Géographe des brindilles
Je suis un géographe des brindilles, un ramasseur de rien. Le rêve et le réel s’unissent pour broder l’infini. J’offre mes tripes à la nomination du monde. Je veux trouver des choses que je ne cherche pas. Les mots ouvrent une fenêtre dans la marge, une porte sur la page. Tous les personnages prennent la forme des phrases. Chacun a son histoire, sa route, son destin, des minuscules aux majuscules, des miettes à l’infini, de l’apostrophe à l’aphorisme, de la bête à l’anthrope, de l’homme jusqu’à l’âme. Chacun a sa présence et son absence, sa portée dans l’harmonie sociale, ses couacs, ses fausses notes. Chacun a sa voix dans le concert du monde. La nature se décline avec l’herbe des mots, de l‘herbe des chats à l’herbe des cerfs, de l’herbe aux dindons à l’herbe du coq, de l’herbe aux écus à l’herbe aux gueux, de l’herbe à poux à l’herbe fraîche, de la meule de foin à celle du sainfoin, de la motte de terre à la motte de beurre.

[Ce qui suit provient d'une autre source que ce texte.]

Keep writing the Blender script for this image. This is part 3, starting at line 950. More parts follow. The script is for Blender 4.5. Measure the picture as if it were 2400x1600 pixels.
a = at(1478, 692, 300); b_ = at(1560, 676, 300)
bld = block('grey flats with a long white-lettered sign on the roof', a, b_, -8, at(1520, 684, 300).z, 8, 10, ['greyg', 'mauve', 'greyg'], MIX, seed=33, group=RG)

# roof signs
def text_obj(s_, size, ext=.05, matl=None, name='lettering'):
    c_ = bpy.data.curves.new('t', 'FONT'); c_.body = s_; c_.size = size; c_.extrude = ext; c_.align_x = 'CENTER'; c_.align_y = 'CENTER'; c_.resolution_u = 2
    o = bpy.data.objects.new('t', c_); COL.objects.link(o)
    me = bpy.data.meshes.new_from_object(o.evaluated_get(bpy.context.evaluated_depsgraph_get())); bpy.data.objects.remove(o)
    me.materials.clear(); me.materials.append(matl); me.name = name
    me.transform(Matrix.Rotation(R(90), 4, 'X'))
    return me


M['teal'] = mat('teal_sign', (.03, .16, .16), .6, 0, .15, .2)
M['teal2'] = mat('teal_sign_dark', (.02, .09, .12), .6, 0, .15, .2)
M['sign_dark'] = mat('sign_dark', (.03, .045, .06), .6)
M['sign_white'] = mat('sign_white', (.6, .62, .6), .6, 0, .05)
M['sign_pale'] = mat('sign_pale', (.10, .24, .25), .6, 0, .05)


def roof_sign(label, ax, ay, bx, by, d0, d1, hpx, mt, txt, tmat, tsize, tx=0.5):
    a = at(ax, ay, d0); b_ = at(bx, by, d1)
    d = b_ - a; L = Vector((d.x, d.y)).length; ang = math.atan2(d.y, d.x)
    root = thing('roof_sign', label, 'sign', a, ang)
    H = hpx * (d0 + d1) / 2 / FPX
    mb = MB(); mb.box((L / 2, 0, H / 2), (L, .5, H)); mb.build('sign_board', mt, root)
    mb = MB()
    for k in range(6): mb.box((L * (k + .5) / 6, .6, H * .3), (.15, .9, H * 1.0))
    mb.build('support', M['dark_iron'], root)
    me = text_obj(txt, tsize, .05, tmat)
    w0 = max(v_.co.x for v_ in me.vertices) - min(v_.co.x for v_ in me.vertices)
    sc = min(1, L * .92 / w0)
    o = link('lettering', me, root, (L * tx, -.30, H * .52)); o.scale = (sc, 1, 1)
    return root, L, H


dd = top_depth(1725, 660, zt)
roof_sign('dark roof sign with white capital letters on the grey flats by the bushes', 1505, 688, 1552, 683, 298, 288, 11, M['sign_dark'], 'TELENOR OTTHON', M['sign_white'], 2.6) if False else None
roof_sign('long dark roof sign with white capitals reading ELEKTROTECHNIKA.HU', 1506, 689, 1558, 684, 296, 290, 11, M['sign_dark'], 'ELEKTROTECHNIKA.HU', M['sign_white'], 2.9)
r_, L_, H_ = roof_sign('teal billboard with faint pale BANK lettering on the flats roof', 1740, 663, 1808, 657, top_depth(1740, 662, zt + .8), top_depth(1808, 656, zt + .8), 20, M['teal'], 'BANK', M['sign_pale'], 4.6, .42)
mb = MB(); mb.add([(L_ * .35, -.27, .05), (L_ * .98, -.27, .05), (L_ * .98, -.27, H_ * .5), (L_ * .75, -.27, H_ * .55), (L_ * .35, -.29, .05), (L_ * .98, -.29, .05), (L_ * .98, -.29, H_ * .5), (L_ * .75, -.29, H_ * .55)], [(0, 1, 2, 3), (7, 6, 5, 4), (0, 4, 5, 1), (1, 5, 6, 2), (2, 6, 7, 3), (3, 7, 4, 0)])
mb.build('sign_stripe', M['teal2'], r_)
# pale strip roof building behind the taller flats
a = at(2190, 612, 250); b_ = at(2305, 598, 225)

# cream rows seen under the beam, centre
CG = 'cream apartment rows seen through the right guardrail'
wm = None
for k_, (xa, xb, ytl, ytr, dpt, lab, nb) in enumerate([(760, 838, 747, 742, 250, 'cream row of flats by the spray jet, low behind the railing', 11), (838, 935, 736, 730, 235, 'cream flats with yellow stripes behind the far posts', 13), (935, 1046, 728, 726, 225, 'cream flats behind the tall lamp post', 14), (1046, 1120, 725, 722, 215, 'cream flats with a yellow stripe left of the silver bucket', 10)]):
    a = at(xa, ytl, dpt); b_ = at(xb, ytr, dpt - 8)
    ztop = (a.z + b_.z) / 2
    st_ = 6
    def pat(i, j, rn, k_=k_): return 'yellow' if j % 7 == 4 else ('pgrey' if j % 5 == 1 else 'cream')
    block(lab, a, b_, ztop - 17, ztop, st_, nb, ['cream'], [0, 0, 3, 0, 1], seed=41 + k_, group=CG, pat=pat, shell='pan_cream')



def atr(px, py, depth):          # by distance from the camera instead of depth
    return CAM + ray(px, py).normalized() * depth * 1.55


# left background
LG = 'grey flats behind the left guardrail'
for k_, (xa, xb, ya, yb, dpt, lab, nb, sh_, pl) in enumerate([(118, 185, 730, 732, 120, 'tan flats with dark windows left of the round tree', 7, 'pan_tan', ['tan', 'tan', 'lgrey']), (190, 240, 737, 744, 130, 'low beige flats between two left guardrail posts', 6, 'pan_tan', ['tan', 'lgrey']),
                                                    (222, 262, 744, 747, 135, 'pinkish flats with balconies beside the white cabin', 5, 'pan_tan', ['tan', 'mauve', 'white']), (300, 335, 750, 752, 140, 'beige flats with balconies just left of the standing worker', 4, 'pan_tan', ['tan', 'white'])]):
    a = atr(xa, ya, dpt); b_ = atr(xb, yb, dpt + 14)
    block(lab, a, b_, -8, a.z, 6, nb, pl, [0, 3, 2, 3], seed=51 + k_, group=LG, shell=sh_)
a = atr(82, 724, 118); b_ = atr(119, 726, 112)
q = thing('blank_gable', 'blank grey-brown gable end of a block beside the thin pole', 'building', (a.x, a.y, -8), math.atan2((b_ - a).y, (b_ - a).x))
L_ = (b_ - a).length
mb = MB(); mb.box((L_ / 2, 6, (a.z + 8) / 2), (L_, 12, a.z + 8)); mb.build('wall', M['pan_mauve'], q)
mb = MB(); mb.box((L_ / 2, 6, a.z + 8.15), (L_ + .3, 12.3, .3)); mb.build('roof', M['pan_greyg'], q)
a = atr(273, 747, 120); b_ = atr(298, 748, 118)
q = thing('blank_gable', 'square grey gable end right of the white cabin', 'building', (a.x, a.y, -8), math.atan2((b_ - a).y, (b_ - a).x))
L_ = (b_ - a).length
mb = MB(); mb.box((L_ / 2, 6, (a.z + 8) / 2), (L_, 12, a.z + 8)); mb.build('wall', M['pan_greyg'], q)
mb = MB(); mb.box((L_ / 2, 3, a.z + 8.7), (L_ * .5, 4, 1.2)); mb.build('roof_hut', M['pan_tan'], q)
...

Il ne s’agit pas de connaître l’étranger, mais de le devenir. L’étrange. L’étranger. Le rare. L’inouï. Le marginal. Toute la terre est familière à celui qui s’y perd. Chaque goutte rêve à la mer, chaque enfant à sa mère. De la naissance à la mort s’ouvre une immense parenthèse. Je ne n’ai pas besoin de code pour penser ni de béquille pour écrire. Je n’ai besoin que des mots pour abolir l’espace. Un crayon me suffit, les feuilles blanches du silence. Je m’étonne du miracle de vivre. Nous savons que le monde est beau. Les peintres le dessinent. Les poètes le chantent. Les enfants lui sourient. Il arrive que les hommes respectent la nature. Les bras des arbres agitent leurs petites mains de feuilles. Les pigeons roucoulent en sourdine. Les pieds sont un chemin qui marche.
On ne lutte pas contre le temps, on l’apprivoise. C’est avec les oreilles qu’on écoute l’espace du silence, avec les yeux qu’on regarde le monde, avec les mains qu’on façonne les choses, avec la langue qu’on dépouille les phrases. Quand j’écris le mot tonne sur la page, il ne pèse que le poids d’une plume, le poids de l’encre et de quelques syllabes. Le silence autour de nous est comme une maison. Des fantômes y habitent, des parfums invisibles. Chacun de nous est l’égal d’un caillou. Chaque pas est l’égal d’une route. L’économie est l’égal du mensonge. Les banques sont pleines de vide.